Given problem
How many lines in these records hold the string "picture"? Reply with the number alone.

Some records
==================================================

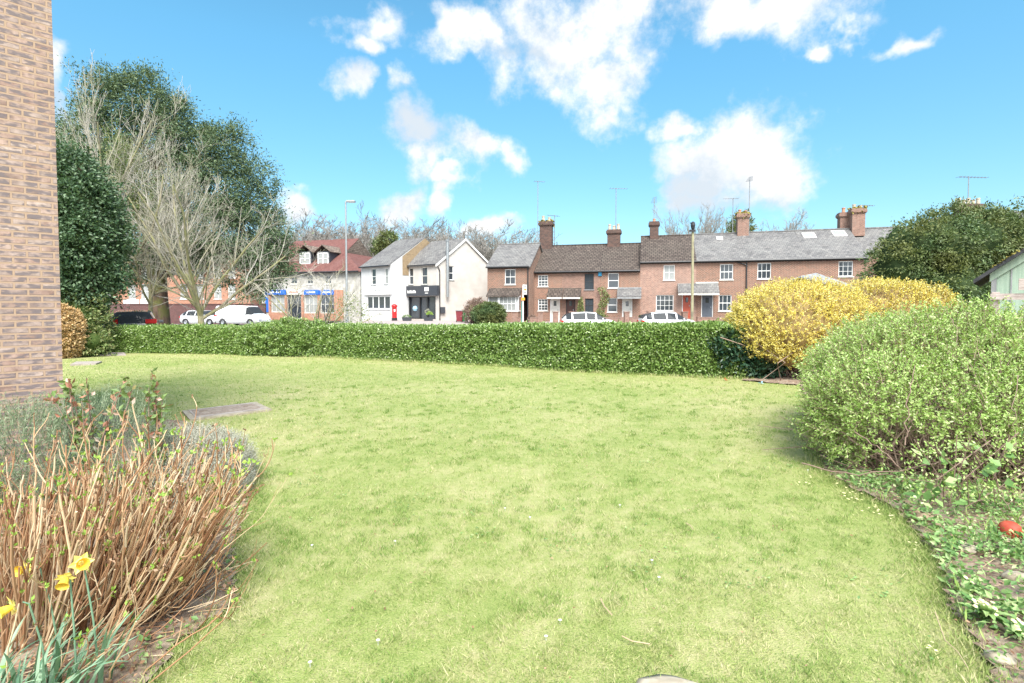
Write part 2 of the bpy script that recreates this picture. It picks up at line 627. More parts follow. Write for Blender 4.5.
M['brick_orange'] = mat_brick('orange_brick', [(.40, .15, .08), (.46, .20, .12), (.42, .18, .1)], (.42, .32, .26))
M['brick_dark'] = mat_brick('dark_red_brick', [(.10, .04, .04), (.15, .06, .055), (.12, .05, .05)], (.16, .12, .11))
M['brick_gold'] = mat_brick('yellow_stock_brick', [(.27, .18, .09), (.35, .25, .13), (.31, .22, .12)], (.32, .26, .19))
M['brick_chimney'] = mat_brick('sooty_chimney_brick', [(.05, .03, .028), (.10, .055, .045), (.15, .08, .06)], (.13, .11, .10), grime=(.05, .048, .045))
M['slate'] = mat_brick('slate_roof', [(.11, .11, .115), (.16, .16, .16), (.21, .205, .20)], (.07, .07, .075), bw=.3, bh=.25, ms=.014, rough=.75, grime=(.24, .235, .22), bmp=.35)
M['tile_brown'] = mat_brick('brown_concrete_tiles', [(.06, .048, .043), (.095, .078, .068), (.135, .11, .095)], (.022, .02, .02), bw=.33, bh=.30, ms=.024, rough=.9, grime=(.13, .11, .09), offs=0.5, bmp=.8)
M['tile_red'] = mat_brick('red_clay_tiles', [(.14, .06, .052), (.20, .095, .078), (.17, .085, .078)], (.12, .05, .045), bw=.2, bh=.2, ms=.02, rough=.8, grime=(.2, .11, .1), bmp=.5)
M['tile_weathered'] = mat_brick('weathered_brown_tiles', [(.12, .09, .075), (.2, .15, .12), (.28, .23, .19)], (.06, .05, .045), bw=.5, bh=.2, ms=.02, rough=.85, bmp=.5)
M['render'] = mat_noise('cream_render', (.47, .435, .395), (.54, .51, .47), 1.2, .85, .1, c2=(.41, .375, .335), s2=.62)
M['render_white'] = mat_noise('white_painted_brickwork', (.52, .52, .515), (.60, .60, .595), 2, .8, .1)
M['render_grey'] = mat_noise('stained_pale_render', (.33, .315, .28), (.52, .50, .46), 2.5, .85, .15)
M['white'] = mat_plain('white_paint', (.80, .80, .78), .4)
M['offwhite'] = mat_plain('off_white_paint', (.66, .65, .60), .5)
M['black'] = mat_plain('black_paint', (.022, .023, .026), .4)
M['charcoal'] = mat_plain('charcoal_cladding', (.045, .05, .06), .55)
M['glass'] = mat_plain('window_glass', (.045, .055, .065), .06, spec=.8)
M['glass_pale'] = mat_plain('pale_window_glass', (.30, .31, .30), .1, spec=.7)  # a paler grey than the other window glass
M['redpaint'] = mat_plain('pillar_box_red', (.55, .018, .02), .35)
M['reddoor'] = mat_plain('orange_red_door', (.48, .10, .055), .45)
M['browndoor'] = mat_plain('dark_brown_door', (.075, .03, .025), .5)
M['greydoor'] = mat_plain('slate_grey_door', (.10, .115, .14), .5)
M['blue'] = mat_plain('shop_blue', (.02, .13, .55), .45)
M['lightblue'] = mat_plain('pale_blue_plastic', (.35, .6, .75), .5)
M['alarmblue'] = mat_plain('alarm_box_blue', (.02, .25, .45), .5)
M['binred'] = mat_plain('maroon_bin_plastic', (.20, .03, .04), .5)
M['bingreen'] = mat_plain('green_bin_plastic', (.03, .28, .08), .5)
M['orange'] = mat_plain('orange_paint', (.8, .3, .02), .5)
M['teal'] = mat_plain('teal_paint', (.02, .26, .24), .5)
M['steel'] = mat_plain('galvanised_steel', (.36, .38, .39), .45, metal=.6)
M['alu'] = mat_plain('aerial_aluminium', (.28, .29, .30), .45, metal=.5)
M['carwhite'] = mat_plain('white_car_paint', (.80, .80, .80), .25, coat=1)
M['carblack'] = mat_plain('dark_grey_car_paint', (.13, .135, .15), .2, coat=1)
M['carglass'] = mat_plain('car_glass', (.04, .045, .05), .05, spec=.04)
M['tyre'] = mat_plain('tyre_rubber', (.02, .02, .02), .85)
M['rim'] = mat_plain('wheel_rim', (.45, .46, .48), .35, metal=.7)
M['tail'] = mat_plain('tail_lamp_red', (.45, .01, .012), .2)
M['headlamp'] = mat_plain('headlamp_glass', (.55, .57, .6), .1)
M['plate'] = mat_plain('number_plate_yellow', (.65, .5, .08), .4)
M['plate_w'] = mat_plain('number_plate_white', (.7, .7, .68), .4)
M['plastic'] = mat_plain('black_plastic_trim', (.03, .03, .033), .6)
M['shedgreen'] = mat_noise('pale_green_shed_boards', (.30, .40, .31), (.38, .48, .38), 3, .7, .2, stretch=(8, 8, .4))
M['shedroof'] = mat_noise('dark_felt_roof', (.03, .032, .036), (.07, .07, .075), 8, .9, .3)
M['moss'] = mat_noise('yellow_moss', (.20, .17, .04), (.30, .26, .07), 20, .95, .5)
M['fencewood'] = mat_noise('weathered_fence_wood', (.34, .27, .24), (.52, .45, .41), 6, .9, .4, stretch=(1, 1, 6))
M['log'] = mat_noise('edging_log', (.20, .13, .07), (.34, .24, .14), 7, .9, .5)
M['pot'] = mat_noise('terracotta', (.42, .20, .12), (.52, .30, .2), 9, .85, .2)
M['pot_buff'] = mat_noise('buff_clay_pot', (.42, .36, .27), (.54, .47, .37), 9, .85, .2)
M['lead'] = mat_noise('lead_flashing', (.2, .205, .21), (.32, .325, .33), 4, .6, .1)
M['soil'] = mat_noise('garden_soil', (.15, .10, .07), (.30, .22, .165), 30, .95, .8, .02, detail=8, c2=(.30, .24, .18), s2=.6)
M['stone'] = mat_noise('pale_stone', (.26, .22, .16), (.42, .37, .29), 12, .9, .5, .01)
M['rock_brown'] = mat_noise('brown_flint', (.22, .15, .10), (.38, .28, .19), 14, .85, .5, .01)
M['slab'] = mat_noise('weathered_cover_metal', (.26, .22, .19), (.40, .35, .31), 14, .8, .4, .006)
M['redclay'] = mat_noise('faded_red_clay', (.36, .055, .03), (.46, .10, .06), 10, .6, .3)
M['asphalt'] = mat_noise('asphalt', (.085, .08, .08), (.13, .125, .12), 40, .9, .3, .005, c2=(.16, .15, .145), s2=.55)
M['paving'] = mat_noise('pinkish_paving', (.30, .25, .235), (.42, .36, .34), 6, .9, .2, .005)
M['kerb'] = mat_noise('concrete_kerb', (.34, .33, .31), (.45, .44, .42), 9, .9, .2)
M['lines'] = mat_noise('road_paint', (.6, .6, .58), (.75, .75, .72), 20, .7, .1)
M['terrain'] = mat_noise('rough_ground', (.13, .14, .06), (.22, .20, .11), .8, .95, .3)
M['bark'] = mat_noise('grey_green_bark', (.17, .15, .10), (.34, .30, .21), 9, .9, .5, .02, stretch=(1, 1, .25), c2=(.25, .24, .12), s2=.56)
M['twig'] = mat_noise('pale_grey_twigs', (.30, .275, .235), (.45, .42, .37), 3, .9, 0, c2=(.33, .31, .22), s2=.6)
M['twig_far'] = mat_noise('distant_twigs', (.19, .175, .155), (.29, .27, .245), 1, .95, 0)
M['bark_dark'] = mat_noise('dark_mossy_bark', (.075, .05, .035), (.16, .11, .08), 7, .95, .6, .03, stretch=(1, 1, .25), c2=(.13, .13, .045), s2=.58)
M['cane'] = mat_leaf('cut_canes', [(0, (.17, .075, .035)), (.3, (.33, .175, .09)), (.65, (.51, .345, .20)), (1, (.66, .53, .36))], .7, 0, .3)
M['bushtwig'] = mat_leaf('brown_shrub_twigs', [(0, (.13, .085, .065)), (.5, (.24, .165, .13)), (1, (.38, .28, .22))], .8, 0, .2)
M['hedge'] = mat_leaf('hedge_leaves', [(0, (.09, .16, .03)), (.5, (.19, .31, .07)), (.85, (.33, .46, .14)), (1, (.52, .60, .30))], .3, .25, .7)
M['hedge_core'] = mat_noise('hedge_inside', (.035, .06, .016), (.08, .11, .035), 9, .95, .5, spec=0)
M['laurel'] = mat_leaf('dark_laurel_leaves', [(0, (.018, .05, .025)), (.7, (.035, .085, .045)), (1, (.10, .16, .09))], .3, .15, .6)
M['spiraea'] = mat_leaf('fresh_spring_leaves', [(0, (.22, .36, .075)), (.45, (.38, .54, .15)), (.85, (.54, .67, .26)), (1, (.70, .76, .45))], .5, .35, .4)
M['spiraea_core'] = mat_noise('spiraea_inside', (.10, .13, .035), (.17, .19, .06), 9, .95, .5, spec=0)
M['forsythia'] = mat_leaf('yellow_blossom', [(0, (.56, .43, .06)), (.3, (.74, .62, .13)), (.75, (.84, .75, .24)), (1, (.84, .80, .46))], .6, .3, .2)
M['forsythia_core'] = mat_noise('forsythia_inside', (.22, .15, .07), (.36, .26, .11), 9, .95, .5)
M['yew'] = mat_leaf('dark_conifer_sprays', [(0, (.05, .085, .045)), (.5, (.11, .16, .085)), (.9, (.18, .24, .13)), (1, (.28, .33, .20))], .8, .2, .15)
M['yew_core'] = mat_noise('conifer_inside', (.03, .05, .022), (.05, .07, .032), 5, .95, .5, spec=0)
M['holly'] = mat_leaf('mixed_evergreen_leaves', [(0, (.045, .08, .03)), (.5, (.085, .145, .05)), (.9, (.14, .21, .075)), (1, (.28, .33, .14))], .55, .2, .5, patch=(.17, .17, .045), pscale=.5)
M['ivy'] = mat_leaf('ivy_leaves', [(0, (.035, .07, .035)), (.5, (.07, .135, .06)), (1, (.19, .27, .15))], .45, .2, .5)
M['variegated'] = mat_leaf('variegated_leaves', [(0, (.10, .16, .05)), (.6, (.20, .26, .09)), (1, (.38, .36, .17))], .5, .25, .4)
M['tan'] = mat_leaf('dry_tan_foliage', [(0, (.42, .27, .12)), (.5, (.58, .40, .20)), (1, (.68, .50, .29))], .8, .15, .2)
M['lavender'] = mat_leaf('grey_green_needles', [(0, (.13, .19, .10)), (.5, (.22, .29, .17)), (1, (.34, .38, .26))], .7, .2, .2)
M['heather'] = mat_leaf('grey_heather', [(0, (.22, .21, .16)), (.5, (.38, .38, .30)), (1, (.52, .52, .44))], .8, .1, .2)
M['photinia'] = mat_leaf('photinia_leaves', [(0, (.12, .20, .05)), (.5, (.22, .32, .10)), (.7, (.42, .18, .12)), (.9, (.52, .28, .2)), (1, (.6, .5, .42))], .45, .25, .5)
M['bud'] = mat_leaf('fresh_buds', [(0, (.20, .36, .05)), (1, (.42, .58, .12))], .5, .3, .4)
M['cover'] = mat_leaf('low_green_leaves', [(0, (.09, .19, .055)), (.5, (.19, .33, .10)), (.85, (.32, .45, .17)), (1, (.46, .52, .27))], .5, .25, .4)
M['bluegreen'] = mat_leaf('daffodil_leaf', [(0, (.10, .22, .13)), (.5, (.19, .33, .21)), (1, (.30, .42, .28))], .45, .25, .4)
M['daff'] = mat_plain('daffodil_yellow', (.84, .72, .20), .5)
M['daff_cup'] = mat_plain('daffodil_trumpet', (.80, .55, .06), .5)
M['primrose'] = mat_plain('primrose_cream', (.80, .74, .38), .5)
M['daisy'] = mat_plain('daisy_white', (.78, .78, .74), .6)
M['dead'] = mat_leaf('dry_leaves', [(0, (.16, .085, .05)), (.5, (.30, .17, .10)), (1, (.46, .31, .21))], .85, .1, .2)
M['straw'] = mat_leaf('dry_stalks', [(0, (.36, .26, .15)), (1, (.55, .44, .29))], .8, .1, .2)


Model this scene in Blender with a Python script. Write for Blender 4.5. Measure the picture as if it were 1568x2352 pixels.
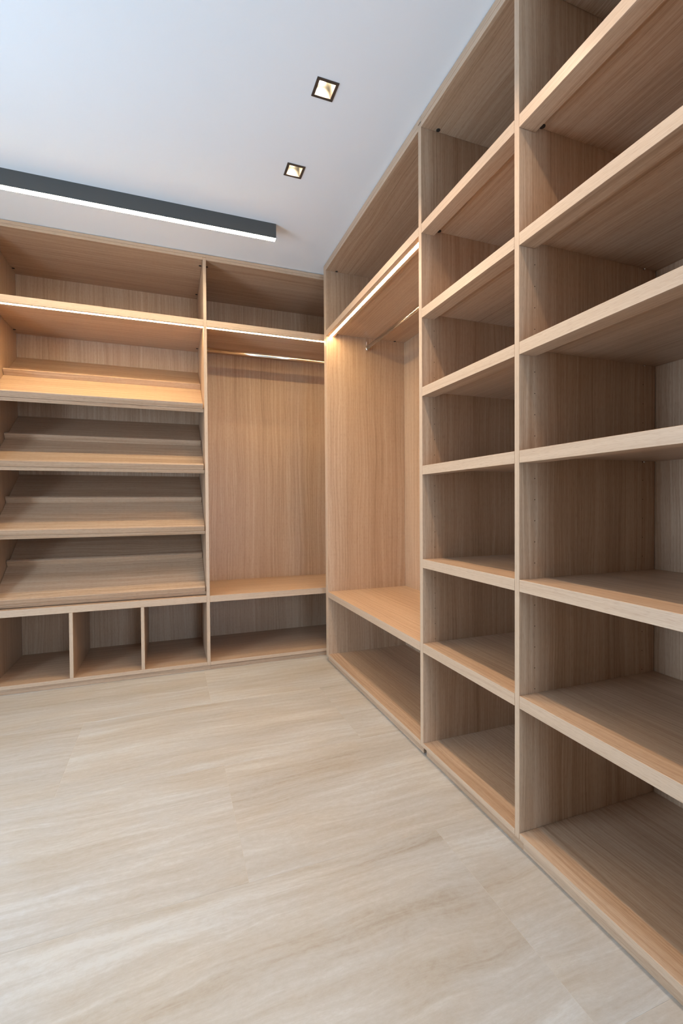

==================================================

Exercise response
2